**INSTRUCTION**. Scan the records for the word "this". Copy each line that includes it.

**DATASET ROWS**.
====

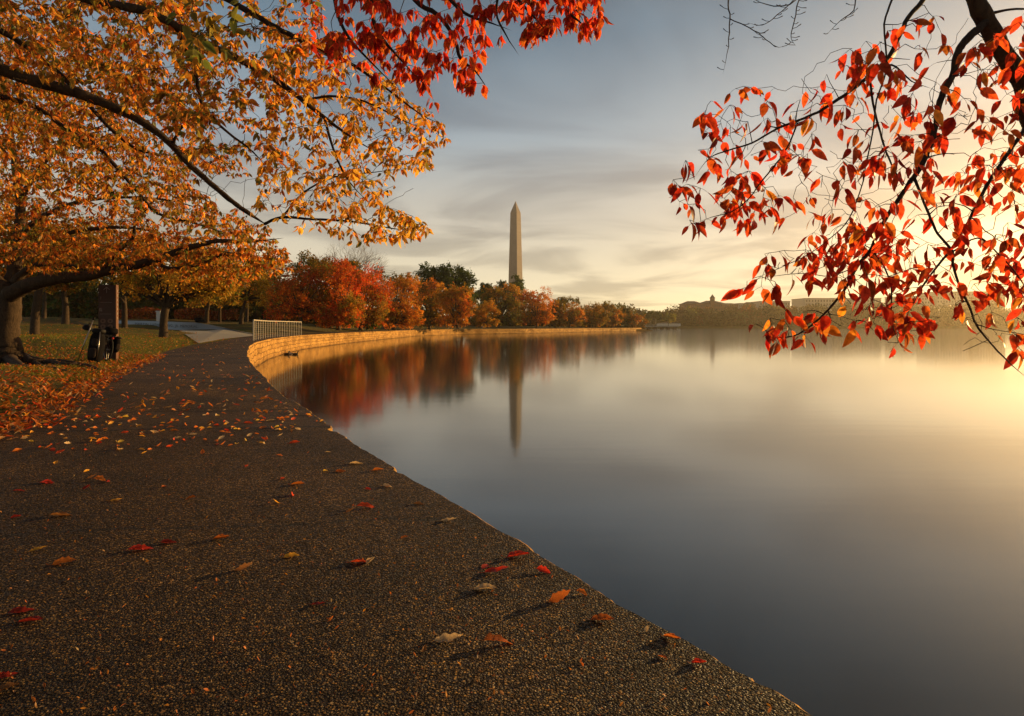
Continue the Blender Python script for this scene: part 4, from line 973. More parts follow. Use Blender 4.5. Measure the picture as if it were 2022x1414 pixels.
sp_ = MB(); sp_.box(tx-.9, tx+.9, -1.62, -1.4, zt-5, zt-2.4); sp_.build('louvre', M_glass, t_)
building('brick_building', 'right wing of the red brick building', DB-2, 1431, 1458, 598, 640, 22, M_brick, 3, wins=6, rows=2, group='wings of the red brick building')
building('office_building', 'low flat office block just right of the brick building', DB+40, 1459, 1474, 600, 640, 20, M_pale, 0, wins=4, rows=1)
building('office_building', 'small gabled pale building among the far trees', DB+30, 1474, 1492, 596, 640, 20, M_brick, 5, wins=4, rows=1)
building('office_building', 'mid-sized flat block seen behind the hanging leaves', DB+50, 1500, 1560, 596, 640, 30, M_pale, 0, wins=12, rows=2)
building('office_building', 'long low pale block with flat roof behind the hanging leaves', DB+60, 1590, 1740, 590, 640, 40, M_pale, 0, wins=26, rows=2)
building('office_building', 'highest long block at the far right', DB+40, 1850, 1985, 577, 640, 40, M_pale, 0, wins=24, rows=3)
building('office_building', 'lower wing attached left of the highest block', DB+45, 1780, 1848, 586, 640, 36, M_pale, 0, wins=12, rows=2)
building('white_shed', 'low white boathouse at the foot of the far woods', 560, 1302, 1344, 637, 646, 10, mat('white_paint', (.7, .68, .62), .6), 2, wins=5, rows=0, cat='boathouse')
# low bridge
d_ = 470; s_ = d_/F; root = empty('low_bridge', tuple(W(1300, 645, d_))); tag(root, 'low dark bridge on short piers beyond the tip of the wall', 'bridge')
mb = MB(); mb.box(-34*s_, 40*s_, 0, 8, -.2, .7); mb.build('deck', M_conc, root)
for k in range(6):
    mb = MB(); x_ = (-30+k*13)*s_; mb.box(x_-.7, x_+.7, 1, 7, -2.6, -.21); mb.build('pier', M_bark_far, root)
mb = MB(); mb.box(-34*s_, 40*s_, .1, .25, 1.5, 1.65)
for k in range(38): mb.box((-34+k*2)*s_-.06, (-34+k*2)*s_+.06, .12, .23, .71, 1.5)
mb.build('parapet', M_rail, root)
for k, (px, top) in enumerate(((1285, 627), (1295, 625), (1325, 627))):
    root = empty('street_lamp', tuple(W(px, 640, 482))); tag(root, ['left', 'middle', 'right'][k]+'most of the three pale lamp posts beyond the wall tip', 'street lamp', 'lamp posts by the bridge')
    h_ = (640-top)*482/F
    mb = MB(); mb.tube([(0, 0, 0), (0, 0, h_)], [.14, .09], 8); mb.build('pole', M_rail, root)
    mb = MB(); mb.ball((0, 0, h_+.35), (.38, .38, .5)); mb.build('lamp_globe', M_stone_white, root, True)
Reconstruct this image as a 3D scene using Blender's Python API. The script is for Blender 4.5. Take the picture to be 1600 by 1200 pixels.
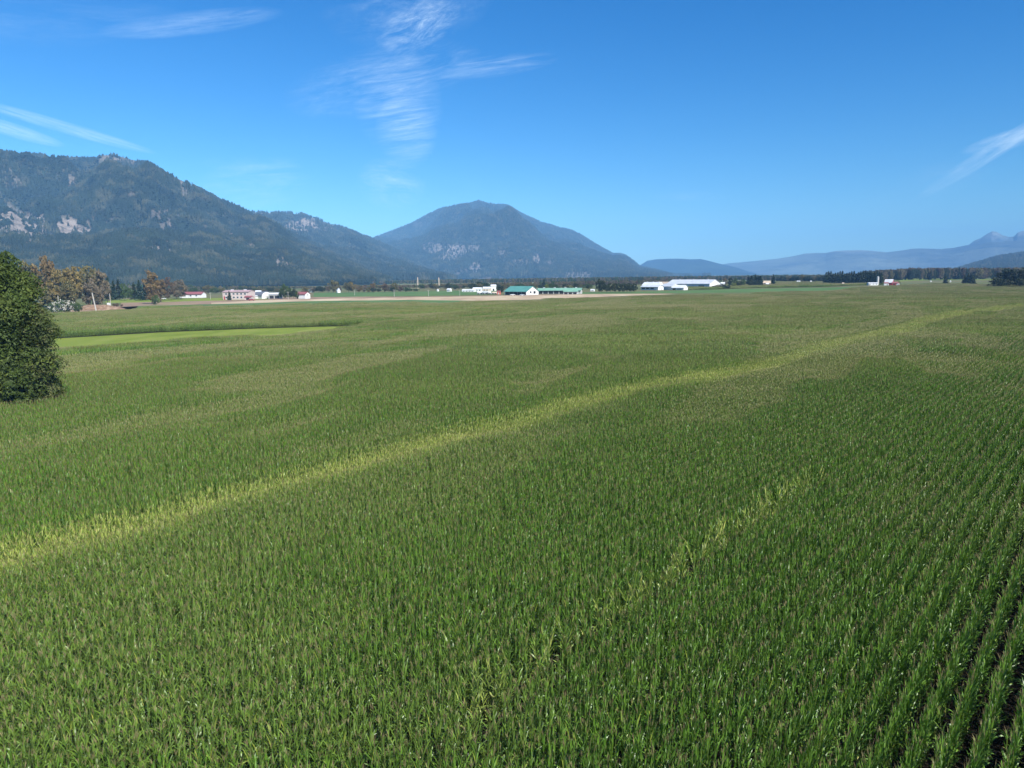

====

**SOLUTION TO THE EXERCISE**.
Continue the Blender Python script for this scene: part 4, from line 973. More parts follow. Use Blender 4.5. Measure the picture as if it were 2022x1414 pixels.
Reconstruct this image as a 3D scene using Blender's Python API. The script is for Blender 4.5. Take the picture to be 1600 by 1200 pixels.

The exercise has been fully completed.